Main cast: Hugh Jackman (Nicolas Bannister), Rebecca Ferguson (Mae), Thandiwe Newton (Emily “Watts” Sanders), Cliff Curtis (Cyrus Boothe), Marina de Tavira (Tamara Sylvan), Daniel Wu (Saint Joe), Mojean Aria (Sebastian Sylvan), Brett Cullen (Walter Sylvan), Natalie Martinez (Avery Castillo), and Angela Sarafyan (Elsa Carine)
Director: Lisa Joy
In the future, the world is ravaged by—what else?—crap effects of climate change. The seas rise up, the sun becomes more intense than ever during the day, and Miami is now a half-sunken city. Not that this doesn’t seem like much of a poor deal, as everyone in this movie lives in lovely apartments that look like they are straight out of some fancy art decor illustration, and even the poorest people look like they have just stepped out of a trendy hip fashion campaign. Everyone is hot and slim, which I suppose make sense in a way as fat and sick people are likely the first to die as they won’t be able to outrun stuff like zombies and crap, I imagine, and if you’re Hugh Jackman, those muscles stay hot and supple even when his character is supposed to have spent years wasting away in a watery tank with no apparent source of nutrition. Maybe they just inject those muscle-growth hormones and stuff into him every other day?

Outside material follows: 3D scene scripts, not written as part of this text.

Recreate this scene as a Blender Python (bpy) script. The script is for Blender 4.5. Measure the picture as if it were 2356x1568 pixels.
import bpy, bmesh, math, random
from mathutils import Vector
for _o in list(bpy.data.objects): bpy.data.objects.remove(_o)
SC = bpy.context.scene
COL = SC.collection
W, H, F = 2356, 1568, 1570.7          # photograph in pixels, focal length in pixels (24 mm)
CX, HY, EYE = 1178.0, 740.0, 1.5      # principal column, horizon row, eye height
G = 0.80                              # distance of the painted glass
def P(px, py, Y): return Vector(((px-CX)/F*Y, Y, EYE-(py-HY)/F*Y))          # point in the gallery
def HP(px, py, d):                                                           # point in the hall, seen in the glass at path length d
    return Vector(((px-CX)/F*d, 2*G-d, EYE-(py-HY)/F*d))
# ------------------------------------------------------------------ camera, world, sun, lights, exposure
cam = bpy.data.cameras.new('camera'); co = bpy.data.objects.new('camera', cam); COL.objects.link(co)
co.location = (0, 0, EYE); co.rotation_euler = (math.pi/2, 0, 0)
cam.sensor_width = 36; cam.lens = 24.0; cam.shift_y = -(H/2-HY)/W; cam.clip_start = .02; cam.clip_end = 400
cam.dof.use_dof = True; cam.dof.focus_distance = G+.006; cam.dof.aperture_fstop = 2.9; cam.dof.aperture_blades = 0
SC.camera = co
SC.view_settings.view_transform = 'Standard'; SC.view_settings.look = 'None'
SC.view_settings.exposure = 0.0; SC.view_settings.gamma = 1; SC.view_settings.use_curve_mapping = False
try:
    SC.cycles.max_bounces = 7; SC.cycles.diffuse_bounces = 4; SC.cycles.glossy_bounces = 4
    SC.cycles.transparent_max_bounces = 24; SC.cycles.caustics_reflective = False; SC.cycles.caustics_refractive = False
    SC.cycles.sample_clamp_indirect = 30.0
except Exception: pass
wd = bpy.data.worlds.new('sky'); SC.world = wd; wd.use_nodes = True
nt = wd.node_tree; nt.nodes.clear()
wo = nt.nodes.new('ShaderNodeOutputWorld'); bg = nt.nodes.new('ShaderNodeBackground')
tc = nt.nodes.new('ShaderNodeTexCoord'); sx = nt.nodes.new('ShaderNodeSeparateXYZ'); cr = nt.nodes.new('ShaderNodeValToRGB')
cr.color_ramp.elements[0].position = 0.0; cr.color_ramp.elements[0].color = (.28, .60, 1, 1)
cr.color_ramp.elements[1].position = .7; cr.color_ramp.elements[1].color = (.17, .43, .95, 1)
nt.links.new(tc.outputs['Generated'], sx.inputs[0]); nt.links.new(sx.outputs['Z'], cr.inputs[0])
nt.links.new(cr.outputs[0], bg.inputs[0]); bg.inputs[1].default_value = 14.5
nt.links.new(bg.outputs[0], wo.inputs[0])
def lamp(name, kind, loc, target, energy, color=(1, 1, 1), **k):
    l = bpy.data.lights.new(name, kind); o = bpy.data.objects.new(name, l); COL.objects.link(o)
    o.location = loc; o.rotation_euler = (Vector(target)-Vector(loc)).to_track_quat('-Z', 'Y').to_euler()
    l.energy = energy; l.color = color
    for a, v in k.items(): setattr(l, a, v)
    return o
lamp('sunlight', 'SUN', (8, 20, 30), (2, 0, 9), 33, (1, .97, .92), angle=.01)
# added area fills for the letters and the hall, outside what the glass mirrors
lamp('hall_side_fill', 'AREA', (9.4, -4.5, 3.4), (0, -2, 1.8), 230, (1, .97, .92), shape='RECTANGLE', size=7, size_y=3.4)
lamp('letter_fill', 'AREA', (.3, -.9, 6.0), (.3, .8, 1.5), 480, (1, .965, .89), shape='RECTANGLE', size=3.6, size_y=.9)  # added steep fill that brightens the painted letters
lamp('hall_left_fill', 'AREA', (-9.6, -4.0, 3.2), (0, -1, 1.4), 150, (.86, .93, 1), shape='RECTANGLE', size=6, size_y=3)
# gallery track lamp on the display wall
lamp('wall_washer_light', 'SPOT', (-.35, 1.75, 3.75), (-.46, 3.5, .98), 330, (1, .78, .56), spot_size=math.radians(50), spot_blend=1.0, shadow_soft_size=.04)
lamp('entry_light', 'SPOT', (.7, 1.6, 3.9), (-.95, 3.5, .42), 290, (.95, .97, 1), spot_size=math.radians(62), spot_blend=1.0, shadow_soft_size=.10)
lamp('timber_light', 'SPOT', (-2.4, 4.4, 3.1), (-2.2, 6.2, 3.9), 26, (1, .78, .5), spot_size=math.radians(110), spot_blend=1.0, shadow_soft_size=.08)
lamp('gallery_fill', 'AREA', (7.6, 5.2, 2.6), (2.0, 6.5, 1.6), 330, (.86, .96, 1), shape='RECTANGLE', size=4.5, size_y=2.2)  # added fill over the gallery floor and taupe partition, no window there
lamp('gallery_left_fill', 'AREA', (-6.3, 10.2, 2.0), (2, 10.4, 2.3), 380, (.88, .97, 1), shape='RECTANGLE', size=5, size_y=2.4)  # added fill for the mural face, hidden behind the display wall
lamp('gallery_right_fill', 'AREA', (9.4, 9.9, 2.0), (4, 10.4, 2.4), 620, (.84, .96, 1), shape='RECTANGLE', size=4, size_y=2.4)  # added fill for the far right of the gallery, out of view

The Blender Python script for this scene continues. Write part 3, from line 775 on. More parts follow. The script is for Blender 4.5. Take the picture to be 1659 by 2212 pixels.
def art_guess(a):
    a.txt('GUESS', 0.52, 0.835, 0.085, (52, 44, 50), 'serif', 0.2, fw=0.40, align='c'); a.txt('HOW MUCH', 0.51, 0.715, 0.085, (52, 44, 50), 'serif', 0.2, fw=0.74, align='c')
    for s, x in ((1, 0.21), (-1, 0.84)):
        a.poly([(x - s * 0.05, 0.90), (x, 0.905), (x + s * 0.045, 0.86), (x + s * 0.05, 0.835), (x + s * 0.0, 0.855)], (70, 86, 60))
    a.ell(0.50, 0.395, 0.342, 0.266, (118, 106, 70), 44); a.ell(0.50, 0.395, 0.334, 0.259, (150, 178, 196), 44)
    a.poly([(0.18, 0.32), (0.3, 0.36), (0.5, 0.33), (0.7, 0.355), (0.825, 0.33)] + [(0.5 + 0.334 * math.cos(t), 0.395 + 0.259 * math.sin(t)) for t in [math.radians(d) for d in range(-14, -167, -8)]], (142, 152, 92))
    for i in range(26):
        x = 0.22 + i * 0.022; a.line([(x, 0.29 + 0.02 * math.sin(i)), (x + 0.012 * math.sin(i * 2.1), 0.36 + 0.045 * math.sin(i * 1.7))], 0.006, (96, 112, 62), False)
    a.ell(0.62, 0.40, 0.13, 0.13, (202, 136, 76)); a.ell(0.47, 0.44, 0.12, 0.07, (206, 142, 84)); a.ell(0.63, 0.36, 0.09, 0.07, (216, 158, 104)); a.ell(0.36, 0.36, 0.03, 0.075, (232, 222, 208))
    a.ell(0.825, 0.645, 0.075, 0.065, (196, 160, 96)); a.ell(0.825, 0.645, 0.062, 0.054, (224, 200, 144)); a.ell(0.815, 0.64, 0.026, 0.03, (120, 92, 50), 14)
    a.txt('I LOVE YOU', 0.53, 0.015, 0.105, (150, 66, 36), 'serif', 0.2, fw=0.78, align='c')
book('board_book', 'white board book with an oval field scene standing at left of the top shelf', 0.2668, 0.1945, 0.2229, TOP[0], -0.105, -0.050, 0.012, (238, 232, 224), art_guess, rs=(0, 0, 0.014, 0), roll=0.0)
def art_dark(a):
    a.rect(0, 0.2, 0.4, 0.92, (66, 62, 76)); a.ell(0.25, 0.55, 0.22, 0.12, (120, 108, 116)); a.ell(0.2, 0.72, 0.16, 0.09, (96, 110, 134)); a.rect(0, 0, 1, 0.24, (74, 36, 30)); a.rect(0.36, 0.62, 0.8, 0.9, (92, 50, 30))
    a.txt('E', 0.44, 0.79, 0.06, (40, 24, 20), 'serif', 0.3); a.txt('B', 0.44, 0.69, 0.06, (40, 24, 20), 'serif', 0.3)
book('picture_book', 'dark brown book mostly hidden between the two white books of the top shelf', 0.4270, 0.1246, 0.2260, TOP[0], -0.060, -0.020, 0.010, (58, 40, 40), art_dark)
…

Okay, Reminiscence. Much has been made about this is the directorial debut of Christopher Nolan’s sister-in-law, and she also wrote the whole thing. Well. let’s see what she has come up with, then.
Nick Bannister plays the Sam Spade role, although he doesn’t do the old-school PI stuff. Rather, he and his business partner Watt run an agency that allows people to step into some fancy machine in order to relive their cherished memories. Naturally, this device also allows the law enforcers to forcefully extract evidence from the memories of their suspects and what not. These two functions intersect when Nick, still broken over his sweetheart Mae vanishing without a trace ages ago, discovers while scanning the memories of a DA’s suspect that Mae was the mistress of a crime boss, addicted to a hardcore kind of drug called Baca, prior to meeting Nick. Oh dear, maybe Mae isn’t the woman he has fallen in love with? Against Watt’s advice, Nick begins to run his own investigation, to find out why Mae bailed on him without a trace.
It’s a good thing that the cast is all so pretty and easy on the eyes, because the story is actually a hot mess. It relies on coincidental discoveries, often revealed at convenient moments, and even then, the whole melodrama on Nick’s part hinges on this supposedly grand love between him and Mae that take place mostly off-screen. As a result, when Nick is all red-eyed and sobbing like he has nothing left to live for now that his boo has bailed, I can only shrug and say, well, I may care if I am led to believe that this is some kind of grand love. I don’t see it. All I see on screen is a hot guy meeting a hot girl and they shack up after a few dates, and then she’s gone. Is this the love of a lifetime? Beats me, as it’s up to the movie to convince me that it is, and it doesn’t even try to do that.
Also, this movie abruptly introduces some rant about social inequality late in the movie, when up to that point, I’m supposed to care more about Nick finding Mae. That one feels like some clumsy concession to people in social media, like a “Don’t write hit pieces on us because both leads are straight white people, please!” token of peace to those imbeciles. Although, if this had been a movie about those issues, I think it may just turn out to be more interesting. Nick chasing after a hot lady because he’d been living with her for a few months… please, go write a sad letter to Dear Abby or something.
At any rate, Reminiscence, by nature of its theme of haunted memories and searching for lost truths, will draw comparisons to other “intellectual” sci-fi films like Blade Runner 2049 and even that meme that won’t die, Inception. Unfortunately, no amount of expensive sets, props, and pretty actors can hide the fact that the script is an under-cooked dish containing tired old clichés and predictable plot twists. Sure, this movie is pretty to look at, but I sadly won’t be reminiscing about it much.